Tuesday, May 5, 2020
Of adversity Essay Example For Students
Of adversity Essay It was an high speech of Seneca after the manner of the Stoics: That the good things, which belong to prosperity, are to be wished; but the good things, that belong to adversity, are to be admired. Bona rerum secundarum optabilia; adversarum mirabilia. Certainly if miracles be the command over nature, they appear most in adversity. It is yet a higher speech of his, than the other much too high for a heathen, It is true greatness, to have in one the frailty of a man, and the security of a God. Vere magnum habere fragilitatem hominis, securitatem dei. This would have done better in poesy, where transcendences are more allowed. And the poets indeed have been busy with it; for it is in effect the thing, which figured in that strange fiction of the ancient poets, which seemeth not to be without mystery; nay, and to have some approach to the state of a Christian; that Hercules, when he went to unbind Prometheus by whom human nature is represented, sailed the length of the great ocean, in an earthen pot or pitcher: lively describing Christian resolution, that saileth in the frail bark of the flesh, through the waves of the world.
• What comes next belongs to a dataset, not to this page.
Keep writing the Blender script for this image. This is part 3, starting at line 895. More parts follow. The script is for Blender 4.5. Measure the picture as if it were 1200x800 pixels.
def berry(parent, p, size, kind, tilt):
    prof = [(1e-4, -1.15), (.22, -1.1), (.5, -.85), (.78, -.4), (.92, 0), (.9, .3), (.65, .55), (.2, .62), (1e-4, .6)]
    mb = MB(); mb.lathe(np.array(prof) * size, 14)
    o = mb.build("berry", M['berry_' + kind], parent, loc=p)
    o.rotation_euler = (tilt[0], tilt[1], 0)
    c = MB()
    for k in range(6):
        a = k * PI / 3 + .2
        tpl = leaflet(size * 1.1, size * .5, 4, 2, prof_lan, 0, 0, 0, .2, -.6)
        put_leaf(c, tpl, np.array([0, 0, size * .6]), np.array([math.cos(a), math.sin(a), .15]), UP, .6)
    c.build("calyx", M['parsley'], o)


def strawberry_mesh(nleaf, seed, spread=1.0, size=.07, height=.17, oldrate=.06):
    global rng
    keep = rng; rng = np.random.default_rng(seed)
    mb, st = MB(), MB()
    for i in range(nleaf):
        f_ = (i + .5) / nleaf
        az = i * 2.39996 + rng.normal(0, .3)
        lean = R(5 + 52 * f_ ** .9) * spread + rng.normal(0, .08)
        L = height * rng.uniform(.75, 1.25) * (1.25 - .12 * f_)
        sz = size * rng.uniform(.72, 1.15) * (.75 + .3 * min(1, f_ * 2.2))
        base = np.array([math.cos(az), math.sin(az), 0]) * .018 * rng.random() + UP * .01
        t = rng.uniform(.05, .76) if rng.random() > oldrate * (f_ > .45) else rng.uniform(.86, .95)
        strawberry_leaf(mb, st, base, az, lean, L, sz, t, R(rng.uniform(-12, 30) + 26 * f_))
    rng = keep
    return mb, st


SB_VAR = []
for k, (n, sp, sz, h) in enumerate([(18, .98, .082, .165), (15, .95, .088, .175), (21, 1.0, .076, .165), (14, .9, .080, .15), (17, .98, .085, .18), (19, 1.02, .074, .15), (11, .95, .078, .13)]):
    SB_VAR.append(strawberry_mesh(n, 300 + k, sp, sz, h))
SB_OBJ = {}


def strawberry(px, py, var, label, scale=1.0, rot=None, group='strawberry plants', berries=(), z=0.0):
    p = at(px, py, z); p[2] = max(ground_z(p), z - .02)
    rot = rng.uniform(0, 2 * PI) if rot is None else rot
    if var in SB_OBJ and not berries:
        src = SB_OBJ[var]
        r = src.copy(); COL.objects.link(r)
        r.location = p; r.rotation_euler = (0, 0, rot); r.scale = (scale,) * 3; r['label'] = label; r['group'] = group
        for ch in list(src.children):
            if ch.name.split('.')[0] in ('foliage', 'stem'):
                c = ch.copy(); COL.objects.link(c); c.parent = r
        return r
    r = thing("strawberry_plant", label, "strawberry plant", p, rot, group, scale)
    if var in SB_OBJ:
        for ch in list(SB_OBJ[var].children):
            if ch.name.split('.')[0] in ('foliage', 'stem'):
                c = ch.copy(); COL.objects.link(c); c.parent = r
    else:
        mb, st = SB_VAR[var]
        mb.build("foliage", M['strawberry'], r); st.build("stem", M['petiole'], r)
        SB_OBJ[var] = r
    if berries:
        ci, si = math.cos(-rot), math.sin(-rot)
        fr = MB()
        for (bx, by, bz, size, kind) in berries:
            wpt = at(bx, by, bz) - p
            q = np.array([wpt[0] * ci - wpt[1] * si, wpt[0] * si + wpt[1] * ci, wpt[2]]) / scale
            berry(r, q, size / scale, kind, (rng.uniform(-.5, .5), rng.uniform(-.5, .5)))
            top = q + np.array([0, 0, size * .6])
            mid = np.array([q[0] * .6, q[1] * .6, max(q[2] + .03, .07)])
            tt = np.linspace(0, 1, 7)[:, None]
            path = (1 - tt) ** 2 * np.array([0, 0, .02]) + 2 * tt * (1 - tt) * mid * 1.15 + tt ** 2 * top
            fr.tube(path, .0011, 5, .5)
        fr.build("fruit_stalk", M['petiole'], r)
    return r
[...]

But to speak in a mean. The virtue of prosperity, is temperance; the virtue of adversity, is fortitude; which in morals is the more heroical virtue. Prosperity is the blessing of the Old Testament; adversity is the blessing of the New; which carrieth the greater benediction, and the clearer revelation of Gods favor. Yet even in the Old Testament, if you listen to Davids harp, you shall hear as many hearse-like airs as carols; and the pencil of the Holy Ghost hath labored more in describing the afflictions of Job, than the felicities of Salomon. Prosperity is not without many fears and distastes; and adversity is not without comforts and hopes. We see in needle-works and embroideries, it is more pleasing to have a lively work, upon a sad and solemn ground, than to have a dark and melancholy work, upon a lightsome ground: judge therefore of the pleasure of the heart, by the pleasure of the eye. Certainly virtue is like precious odors, most fragrant when they are incensed, or crushed: for prosperity doth best discover vice, but adversity doth best discover virtue.